Doni mengatakan, pihaknya berkomitmen untuk memastikan bahwa semua tindakan yang berkaitan dengan pengelolaan dan perlindungan ruang laut dilakukan sesuai koridor hukum. Karena itu, Menteri KKP telah menyegel keberadaan pagar laut di wilayah Tangerang untuk proses penyelidikan.
"Sebagaimana ditegaskan oleh Menteri Sakti Wahyu Trenggono, pagar laut di Tangerang, statusnya disegel oleh KKP sebagai barang bukti dalam proses penyelidikan untuk mengungkap pihak yang bertanggung jawab atas pembangunannya," kata dia saat dikonfirmasi Republika, Ahad (19/1/2025).

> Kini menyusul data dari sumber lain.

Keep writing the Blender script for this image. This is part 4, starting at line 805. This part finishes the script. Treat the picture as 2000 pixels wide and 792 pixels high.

TNI telah memastikan akan melanjutkan proses pembongkaran pagar bambu yang melintas sepanjang sekitar 30 km di kawasan pesisir pantai utara di Kabupaten Tangerang, Banten. Panglima TNI Jenderal Agus Subiyanto menegaskan otoritasnya melalui TNI AL diperintah oleh Presiden Prabowo Subianto untuk membongkar pagar laut itu.
Pernyataan Jenderal Agus tersebut, merespons Kementerian Kelautan dan Perikanan (KKP) yang ‘protes’ dengan pembongkaran pagar laut tersebut karena masih dalam penyidikan. “Sudah perintah Presiden. (Pembongkaran) akan dilanjutkan,” kata Jenderal Agus kepada wartawan, melalui pesan singkat, Ahad (19/1/2025).
Agus menegaskan, pengerahan prajurit TNI AL akan secepatnya meratakan pagar laut yang hingga kini tak terang siapa pihak di balik pembangunannya. “Masyarakat (nelayan) yang mau mencari ikan, tidak ada akses. Sehingga dibuka (dibongkar) supaya masyarakat tetap bisa mencari ikan di laut,” ujar Jenderal Agus.
“Secepatnya,” ujar dia saat ditanya tentang kapan TNI-AL menargetkan pembongkaran total pagar laut tersebut.